Credit: courtesy Broadway in Chicago

Gloria Estefan’s got one. So do the Four Seasons. Carole King’s got a
really good one. Even Motown’s got one, and that’s a record company. I
guess Cher figured it was her turn for a biographical Broadway
musical—though I don’t understand why, since she was never all that
interesting or good, and she doesn’t qualify as a phenomenon except insofar
as she’s been able to parlay her not-that-goodness into a remarkably
durable career. A seemingly endless one too.

Go and figure. I remember Cher’s first public incarnation, as half of Sonny
& Cher, wearing animal pelts and singing really stupid songs like “I
Got You Babe” (sample lyric: “there ain’t no hill or mountain we can’t
climb”)—bad enough to become the symbol of Bill Murray’s hell inGroundhog Day. They were like that trendsetter in A Hard Day’s Night about whom George says, “She a drag—a
well-known drag. We turn the sound down on her and say rude things.”

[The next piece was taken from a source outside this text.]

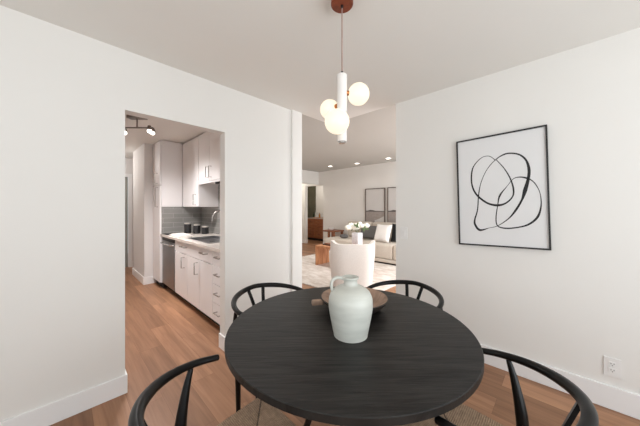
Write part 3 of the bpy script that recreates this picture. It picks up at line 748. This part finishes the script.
# twin pictures
def art(yc, lb):
    r = tag(root('framed_print', (XW - .0005, yc, 1.405)), lb, 'picture', 'pair of landscape prints over the sofa')
    hw, hh = .33, .50; T = .018
    b = MB(); wbox(b, -hw, hw, hh - T, hh, 0, .04); wbox(b, -hw, hw, -hh, -hh + T, 0, .04); wbox(b, -hw, -hw + T, -hh + T, hh - T, 0, .04); wbox(b, hw - T, hw, -hh + T, hh - T, 0, .04)
    b.build('frame', W['brownframe'], r, smooth=False)
    b = MB(); wbox(b, -hw + T, hw - T, -hh + T, hh - T, .002, .02); b.build('print', W['sky_art'], r, smooth=False)
    def flat(poly, m, nm, d):
        b = MB(); b.bm.faces.new([b.bm.verts.new(wp(u, v, d)) for u, v in poly]); b.build(nm, m, r, smooth=False)
    flat([(-.312, -.482), (.312, -.482), (.312, -.17), (-.312, -.17)], W['sand_art'], 'painted_ground', .0205)
    flat([(-.312, -.18), (.312, -.18), (.312, -.162), (.02, -.158), (-.06, -.14), (-.16, -.13), (-.25, -.15), (-.312, -.152)], W['dark_art'], 'painted_hills', .021)
    flat([(.312, -.30), (.312, -.482), (.0, -.482), (-.02, -.44), (.15, -.38)], W['pale_art'], 'painted_path', .021)
    return r
art(3.96, 'left framed pale landscape print above the sofa'); art(3.22, 'right framed pale landscape print above the sofa, cut off by the wall')
# bar cabinet in the nook
bc = tag(root('bar_cabinet', (7.25, 7.36, 0)), 'rust-brown wooden drawer cabinet in the far nook', 'cabinet')
MB().box(0, .45, -.50, .50, .10, .90, .004).build('body', W['rust'], bc, smooth=False)
MB().box(-.01, .46, -.51, .51, .9005, .925, .003).build('cabinet_top', W['counter'], bc, smooth=False)
MB().box(.04, .45, -.48, .48, .001, .0995).build('plinth', W['gap'], bc, smooth=False)
for z0, z1 in ((.68, .88), (.42, .66), (.14, .40)):
    for y0, y1 in ((-.48, -.01), (.01, .48)):
        d = MB().box(-.016, -.0005, y0, y1, z0, z1, .003).build('drawer', W['rust'], bc, smooth=False)
        MB().tube([(-.016, (y0 + y1) / 2 - .05, (z0 + z1) / 2), (-.035, (y0 + y1) / 2 - .05, (z0 + z1) / 2), (-.035, (y0 + y1) / 2 + .05, (z0 + z1) / 2), (-.016, (y0 + y1) / 2 + .05, (z0 + z1) / 2)], .006, 6).build('handle', W['blackm'], d)
tag(MB().box(7.29, 7.5, 7.1, 7.5, .926, .945, .004).build('wooden_tray', W['oak'], smooth=False), 'small honey-wood tray on the rust-brown cabinet', 'tray')
for (x, y, h0, m, lb) in ((7.45, 7.62, .24, 'greenglass', 'dark green bottle at the left of the cabinet top'), (7.40, 7.44, .28, 'clear', 'tall pale glass bottle on the cabinet tray'),
                          (7.38, 7.20, .20, 'amber', 'short amber bottle on the cabinet tray'), (7.55, 7.72, .20, 'greenglass', 'small dark bottle at the far left on the cabinet')):
    zb = .9455 if 7.1 < y < 7.5 else .9255
    tag(MB().lathe([(0, 0), (.035, 0), (.038, .01), (.038, h0 * .6), (.014, h0 * .78), (.013, h0 * .95), (.016, h0), (0, h0)], (x, y, zb), 20).build('bottle', W[m]), lb, 'bottle', 'bottles on the far cabinet')
pl = tag(root('potted_plant', (7.52, 7.05, .9255)), 'small leafy green plant in a pot on the far cabinet', 'plant')
MB().cyl((0, 0, 0), .04, .07, 20, r2=.05).build('pot', W['ceramic'], pl)
b = MB()
for k_ in range(14):
    a = random.uniform(0, 2 * PI); l_ = random.uniform(.06, .13); b.tube([(0, 0, .06), (math.cos(a) * l_ * .5, math.sin(a) * l_ * .5, .06 + l_ * .9), (math.cos(a) * l_, math.sin(a) * l_, .06 + l_ * .8)], [.004, .014, .003], 6, flat=.3)
b.build('foliage', W['leaf'], pl)
# recessed lights
def to_ceiling(px, py):
    d = (HL - 1.31) * 250.6 / (208.7 - py); l_ = (px - 320) / 250.6 * d
    return .7169 * d + .6972 * l_, .6972 * d - .7169 * l_
G3 = 'recessed downlights in the living room ceiling'
for (x, y), lb in zip(((5.75, 5.15), (5.93, 4.28), (5.90, 3.27)), ('leftmost small recessed downlight in the living room ceiling', 'middle small recessed downlight in the living room ceiling', 'rightmost small recessed downlight in the living room ceiling, near the drawing wall')):
    r = tag(root('recessed_light', (x, y, HL)), lb, 'ceiling light', G3)
    MB().lathe([(.055, -.0005), (.085, -.0005), (.084, -.007), (.06, -.008), (.055, -.0005)], n=32).build('trim_ring', W['trim'], r)
    MB().cyl((0, 0, -.006), .054, .005, 28).build('lens', W['down'], r)

# ------------------------------------------------------------------ light
def area(name, loc, rot, sx, sy, power, col=(1, 1, 1)):
    l = bpy.data.lights.new(name, 'AREA'); l.shape = 'RECTANGLE'; l.size = sx; l.size_y = sy; l.energy = power; l.color = col
    o = bpy.data.objects.new(name, l); COL.objects.link(o); o.location = loc; o.rotation_euler = rot; return o
def point(name, loc, power, col, rad=.03):
    l = bpy.data.lights.new(name, 'POINT'); l.energy = power; l.color = col; l.shadow_soft_size = rad
    o = bpy.data.objects.new(name, l); COL.objects.link(o); o.location = loc; return o
area('daylight_back_window', (.6, -2.02, 1.22), (PI / 2 + .45, 0, 0), 2.9, 1.8, 65, (.92, .973, 1))
area('side_window_fill', (-1.92, 0, 1.47), (0, -PI / 2 - .6, 0), 1.3, 2.5, 22, (.92, .973, 1))  # unseen side source, added to brighten the dining room
area('living_window_fill', (4.6, -.22, 1.22), (PI / 2 - .5, 0, 0), 2.7, 1.9, 150, (.96, .98, 1))  # added fill through the unseen living room window
for (x, y) in ((5.75, 5.15), (5.93, 4.28), (5.90, 3.27), (4.0, 5.0), (4.0, 3.0)):  # last two spots have no fixture, added to brighten the living room
    l = bpy.data.lights.new('downlight', 'SPOT'); l.energy = 2.5 if x > 5 else 80; l.color = (1, .965, .92); l.spot_size = 2.2; l.spot_blend = .6; l.shadow_soft_size = .05
    o = bpy.data.objects.new('downlight', l); COL.objects.link(o); o.location = (x, y, HL - .02)
for a in (-.15, .17):
    for sgn in (1, -1):
        l = bpy.data.lights.new('track_spot', 'SPOT'); l.energy = 46; l.color = (1, .965, .96); l.spot_size = 2.5; l.spot_blend = 1; l.shadow_soft_size = .04
        o = bpy.data.objects.new('track_spot', l); COL.objects.link(o); o.location = (.634 + tk.x * a + .05 * sgn, 3.72 + tk.y * a + .05 * sgn, H - .225); o.rotation_euler = (.1 * sgn, -.1 * sgn, 0)
point('kitchen_hall_fill', (.2, 6.3, 2.2), 20, (1, .95, .92), .1)  # unseen fill, added to brighten the far end of the kitchen
point('hall_fill', (5.9, 7.7, 2.4), 22, (1, .94, .86), .1)  # no lamp here, added so the hall is lit
point('nook_fill', (6.9, 7.2, 2.4), 15, (1, .92, .84), .1)  # unseen source added to lift the bar cabinet and its nook
w = bpy.data.worlds.new('world'); S.world = w; w.use_nodes = True
w.node_tree.nodes['Background'].inputs[0].default_value = (.85, .92, 1, 1); w.node_tree.nodes['Background'].inputs[1].default_value = 1.0

# ------------------------------------------------------------------ camera
cam = bpy.data.cameras.new('camera'); co = bpy.data.objects.new('camera', cam); COL.objects.link(co)
cam.sensor_width = 36; cam.lens = 36 * 250.6 / 640; cam.shift_y = -4.3 / 640; cam.clip_start = .02
co.location = (0, 0, 1.31); co.rotation_euler = (PI / 2, 0, math.atan2(.6972, .7169) - PI / 2)
S.camera = co
S.view_settings.view_transform = 'Standard'; S.view_settings.look = 'None'; S.view_settings.gamma = 1; S.view_settings.use_curve_mapping = False
S.view_settings.exposure = 0
S.cycles.use_denoising = True; S.cycles.max_bounces = 12; S.cycles.diffuse_bounces = 8
S.cycles.sample_clamp_indirect = 8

Written by Rick Elice, who also gave the Four Seasons their bio-musical, The Cher Show makes a sly subtext of the diva’s triumph over
talent. We hear her mother tell her it doesn’t matter whether she can do
anything because she’s “special.” Elice devotes a whole production
number—the highlight of the show—to the flamboyant Bob Mackie gowns that
were the real stars of her weekly TV shows and the probable source of her
popularity as a sort of female drag queen. Tellingly, there aren’t enough
decent Cher hits to fill out the jukebox score. I mean, if “Bang Bang (He
Shot Me Down)” has to serve as a recurring motif, you’re in trouble.

The cast is strong—especially Michael Berresse as Mackie and Micaela
Diamond as the youngest of the multiple Chers. But when this thing goes to
Broadway, the Carole King show, Beautiful, will be playing nearby.